Ukrayna’da ve Rusya’da Tehdit Altındaki Halklar Cemiyeti’nin
yan kuruluş olarak İtalya üzerinden organize ettiği “Memorial”
isimli bir “İnsan Hakları Örgütü” bulunmaktadır. Bu örgüt
Kürtlerin ve Ermenilerin Kırım’a ve Kafkasya’ya yerleşmesine
destek olmaktadır. Maalesef bu örgüt geçmişte ve günümüzde
Kırım Tatarı, Adige ve Ahıska Türkleri gibi gruplarla da
ilişki içindedir.
Türk nüfus sahası
Özet
olarak söylersek tarihin derinliklerinden gelen Türklerin
yaşadığı ve nüfuz ettiği Avrasya coğrafyası tehdit altındadır.

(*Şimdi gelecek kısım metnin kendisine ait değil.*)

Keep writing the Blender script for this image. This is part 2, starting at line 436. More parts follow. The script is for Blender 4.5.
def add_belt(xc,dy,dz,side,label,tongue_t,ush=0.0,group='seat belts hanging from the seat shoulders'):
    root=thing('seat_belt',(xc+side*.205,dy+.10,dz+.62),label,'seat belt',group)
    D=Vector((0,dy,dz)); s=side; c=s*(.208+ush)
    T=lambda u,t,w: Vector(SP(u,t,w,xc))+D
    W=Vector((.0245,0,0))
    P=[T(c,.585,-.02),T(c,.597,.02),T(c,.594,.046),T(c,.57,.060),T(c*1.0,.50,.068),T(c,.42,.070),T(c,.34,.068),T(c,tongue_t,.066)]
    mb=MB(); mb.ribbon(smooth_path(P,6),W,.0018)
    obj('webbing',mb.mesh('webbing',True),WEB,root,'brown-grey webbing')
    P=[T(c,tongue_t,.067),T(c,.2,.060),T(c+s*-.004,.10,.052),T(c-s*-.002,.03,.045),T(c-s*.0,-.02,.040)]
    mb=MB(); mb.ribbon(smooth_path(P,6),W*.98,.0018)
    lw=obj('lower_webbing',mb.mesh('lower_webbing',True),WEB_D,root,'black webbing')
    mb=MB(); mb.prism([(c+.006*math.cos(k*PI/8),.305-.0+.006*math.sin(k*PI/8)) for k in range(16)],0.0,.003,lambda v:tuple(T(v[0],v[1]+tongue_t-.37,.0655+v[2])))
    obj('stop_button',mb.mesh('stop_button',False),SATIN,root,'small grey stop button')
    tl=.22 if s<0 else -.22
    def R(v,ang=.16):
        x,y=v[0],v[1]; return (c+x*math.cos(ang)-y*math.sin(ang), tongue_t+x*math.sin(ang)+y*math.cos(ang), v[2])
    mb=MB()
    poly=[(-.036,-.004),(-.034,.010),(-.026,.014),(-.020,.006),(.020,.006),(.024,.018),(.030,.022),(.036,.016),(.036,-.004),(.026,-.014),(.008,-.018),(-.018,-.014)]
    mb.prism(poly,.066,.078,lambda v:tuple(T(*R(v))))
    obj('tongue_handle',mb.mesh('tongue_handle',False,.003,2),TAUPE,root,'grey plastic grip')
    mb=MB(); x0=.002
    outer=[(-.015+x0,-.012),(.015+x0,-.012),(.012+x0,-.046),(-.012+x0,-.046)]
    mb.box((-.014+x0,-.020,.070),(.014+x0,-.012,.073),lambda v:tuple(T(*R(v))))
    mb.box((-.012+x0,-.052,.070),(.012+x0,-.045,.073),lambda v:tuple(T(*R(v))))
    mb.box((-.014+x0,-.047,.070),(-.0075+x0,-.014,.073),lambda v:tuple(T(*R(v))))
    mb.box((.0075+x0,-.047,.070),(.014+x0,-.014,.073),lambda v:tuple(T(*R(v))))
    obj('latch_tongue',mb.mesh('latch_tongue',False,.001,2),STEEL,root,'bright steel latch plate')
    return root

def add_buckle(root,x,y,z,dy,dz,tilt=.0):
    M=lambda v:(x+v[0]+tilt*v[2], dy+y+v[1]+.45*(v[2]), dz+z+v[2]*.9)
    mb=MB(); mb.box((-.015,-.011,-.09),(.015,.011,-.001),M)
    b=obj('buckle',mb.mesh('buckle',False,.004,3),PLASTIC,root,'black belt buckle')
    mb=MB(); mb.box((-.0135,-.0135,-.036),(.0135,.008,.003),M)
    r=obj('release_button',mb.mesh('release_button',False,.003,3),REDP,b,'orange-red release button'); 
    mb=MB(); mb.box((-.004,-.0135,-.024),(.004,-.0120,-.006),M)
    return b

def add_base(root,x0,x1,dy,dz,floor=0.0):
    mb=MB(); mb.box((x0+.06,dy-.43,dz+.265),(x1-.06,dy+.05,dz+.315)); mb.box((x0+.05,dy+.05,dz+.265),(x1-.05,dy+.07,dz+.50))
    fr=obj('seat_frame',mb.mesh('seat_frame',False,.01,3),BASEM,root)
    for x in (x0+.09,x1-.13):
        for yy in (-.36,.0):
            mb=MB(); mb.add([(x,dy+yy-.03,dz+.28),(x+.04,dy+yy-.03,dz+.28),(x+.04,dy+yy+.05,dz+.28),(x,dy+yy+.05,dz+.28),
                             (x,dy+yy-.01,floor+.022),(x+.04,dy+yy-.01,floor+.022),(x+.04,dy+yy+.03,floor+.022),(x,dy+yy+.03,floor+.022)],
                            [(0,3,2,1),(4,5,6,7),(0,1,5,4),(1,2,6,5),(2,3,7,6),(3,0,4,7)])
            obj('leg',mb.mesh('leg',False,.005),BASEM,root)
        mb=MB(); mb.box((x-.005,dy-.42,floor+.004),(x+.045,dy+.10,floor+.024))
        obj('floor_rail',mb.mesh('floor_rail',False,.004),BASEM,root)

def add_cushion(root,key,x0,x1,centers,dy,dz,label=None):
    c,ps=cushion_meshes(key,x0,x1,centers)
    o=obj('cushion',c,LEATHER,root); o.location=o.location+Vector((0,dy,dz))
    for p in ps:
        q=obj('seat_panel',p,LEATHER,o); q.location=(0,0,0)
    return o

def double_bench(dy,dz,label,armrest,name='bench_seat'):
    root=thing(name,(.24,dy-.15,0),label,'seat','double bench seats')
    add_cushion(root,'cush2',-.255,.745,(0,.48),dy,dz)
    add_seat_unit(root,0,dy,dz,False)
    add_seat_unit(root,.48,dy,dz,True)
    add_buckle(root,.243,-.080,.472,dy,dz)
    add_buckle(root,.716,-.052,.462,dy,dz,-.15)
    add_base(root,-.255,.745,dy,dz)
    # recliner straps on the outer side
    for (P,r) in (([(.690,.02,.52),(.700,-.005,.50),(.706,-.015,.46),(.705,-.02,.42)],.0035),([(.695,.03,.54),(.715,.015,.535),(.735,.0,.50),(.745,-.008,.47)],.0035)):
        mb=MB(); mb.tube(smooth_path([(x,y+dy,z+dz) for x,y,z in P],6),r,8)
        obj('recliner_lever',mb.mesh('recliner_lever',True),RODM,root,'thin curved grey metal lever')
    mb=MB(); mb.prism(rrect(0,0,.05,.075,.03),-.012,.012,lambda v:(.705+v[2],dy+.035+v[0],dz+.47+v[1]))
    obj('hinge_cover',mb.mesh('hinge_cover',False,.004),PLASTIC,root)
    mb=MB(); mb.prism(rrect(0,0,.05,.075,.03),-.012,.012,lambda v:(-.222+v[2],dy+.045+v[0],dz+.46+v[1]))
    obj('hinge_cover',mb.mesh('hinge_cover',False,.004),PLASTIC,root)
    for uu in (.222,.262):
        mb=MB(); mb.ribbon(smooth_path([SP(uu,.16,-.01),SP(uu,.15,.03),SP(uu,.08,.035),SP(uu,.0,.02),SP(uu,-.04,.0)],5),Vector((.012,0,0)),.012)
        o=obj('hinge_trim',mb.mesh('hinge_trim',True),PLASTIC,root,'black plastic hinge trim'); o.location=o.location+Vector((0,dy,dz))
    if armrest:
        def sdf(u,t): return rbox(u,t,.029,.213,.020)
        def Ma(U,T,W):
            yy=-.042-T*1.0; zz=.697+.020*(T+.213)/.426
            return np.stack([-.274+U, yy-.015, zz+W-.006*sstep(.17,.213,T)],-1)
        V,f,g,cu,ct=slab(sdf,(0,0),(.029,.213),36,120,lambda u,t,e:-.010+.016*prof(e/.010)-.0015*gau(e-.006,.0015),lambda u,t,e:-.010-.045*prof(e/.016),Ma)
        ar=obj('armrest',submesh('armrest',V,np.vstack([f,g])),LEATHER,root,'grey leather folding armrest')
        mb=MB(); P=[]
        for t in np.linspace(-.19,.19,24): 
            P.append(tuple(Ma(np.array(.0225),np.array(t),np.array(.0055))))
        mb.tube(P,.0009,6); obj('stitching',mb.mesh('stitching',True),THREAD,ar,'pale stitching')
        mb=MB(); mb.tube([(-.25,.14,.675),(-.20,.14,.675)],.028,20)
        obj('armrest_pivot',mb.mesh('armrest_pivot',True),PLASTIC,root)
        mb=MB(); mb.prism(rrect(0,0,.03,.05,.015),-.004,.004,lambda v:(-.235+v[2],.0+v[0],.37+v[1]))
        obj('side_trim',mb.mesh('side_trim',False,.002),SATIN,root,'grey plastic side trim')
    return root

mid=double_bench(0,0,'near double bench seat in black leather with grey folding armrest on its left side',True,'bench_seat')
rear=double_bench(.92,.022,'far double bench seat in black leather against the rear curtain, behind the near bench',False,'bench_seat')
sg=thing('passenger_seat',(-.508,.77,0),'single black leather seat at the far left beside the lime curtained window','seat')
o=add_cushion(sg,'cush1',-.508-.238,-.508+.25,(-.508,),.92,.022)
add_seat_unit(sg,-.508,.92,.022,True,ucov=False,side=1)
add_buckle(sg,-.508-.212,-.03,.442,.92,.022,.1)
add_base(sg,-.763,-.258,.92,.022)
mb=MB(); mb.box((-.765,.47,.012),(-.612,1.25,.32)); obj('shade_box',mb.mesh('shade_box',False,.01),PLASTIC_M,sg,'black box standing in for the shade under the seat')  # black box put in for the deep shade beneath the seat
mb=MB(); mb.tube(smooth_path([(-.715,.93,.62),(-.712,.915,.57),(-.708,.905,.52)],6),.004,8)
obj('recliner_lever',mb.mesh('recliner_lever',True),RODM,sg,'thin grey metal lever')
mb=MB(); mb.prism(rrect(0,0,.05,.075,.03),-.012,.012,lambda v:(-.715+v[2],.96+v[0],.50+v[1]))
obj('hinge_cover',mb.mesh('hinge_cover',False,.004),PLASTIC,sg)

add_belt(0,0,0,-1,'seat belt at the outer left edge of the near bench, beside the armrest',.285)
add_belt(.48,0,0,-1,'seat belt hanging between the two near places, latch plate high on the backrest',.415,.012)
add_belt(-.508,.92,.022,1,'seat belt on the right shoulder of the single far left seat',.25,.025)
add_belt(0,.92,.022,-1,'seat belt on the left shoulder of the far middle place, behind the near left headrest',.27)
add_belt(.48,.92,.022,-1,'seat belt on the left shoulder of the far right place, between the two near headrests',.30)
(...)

Soğuk savaş yıllarında Türkiye’nin ve Komünist blokta yaşayan
Türklerin işbirliği yaptığı batılı devletler ve güçler, bugün
Rusya’nın yol ve destek vermesiyle bu coğrafyadaki Türk etnik
ve nüfus varlığını yok etmeye çalışmaktadır.
Yukarıda
ifade etmeye çalıştığım ve bugüne kadar gizlenen gelişmelere
karşı halkımız duyarlı olmalıdır. Emperyalist güçler her türlü
yolu kendilerine mubah görmektedir. Bölgedeki bütün ülkelerin
kayıtsız teslim alınması için, eskiden olduğu gibi işbirlikçi
siyaset yine gündemdedir. Bu sıkıştırılmış siyaseti kırmak
muhakkak ki bizim kendi elimizde olacaktır. Emperyal güçlere
karşı güçlü bir karşı duruşu simgeleyen teşkilatlanmaya
ihtiyacımız vardır.
Bölgemizde Türk nüfus sahasının birlikte hareket etmesi, doğal
olarak barışında garantisidir. Türk nüfus sahası acilen bir
ortak hareket düzeni içerisine girmelidir. Yaşanılan otorite
boşluğu büyük bir zafiyete sebep olmaktadır.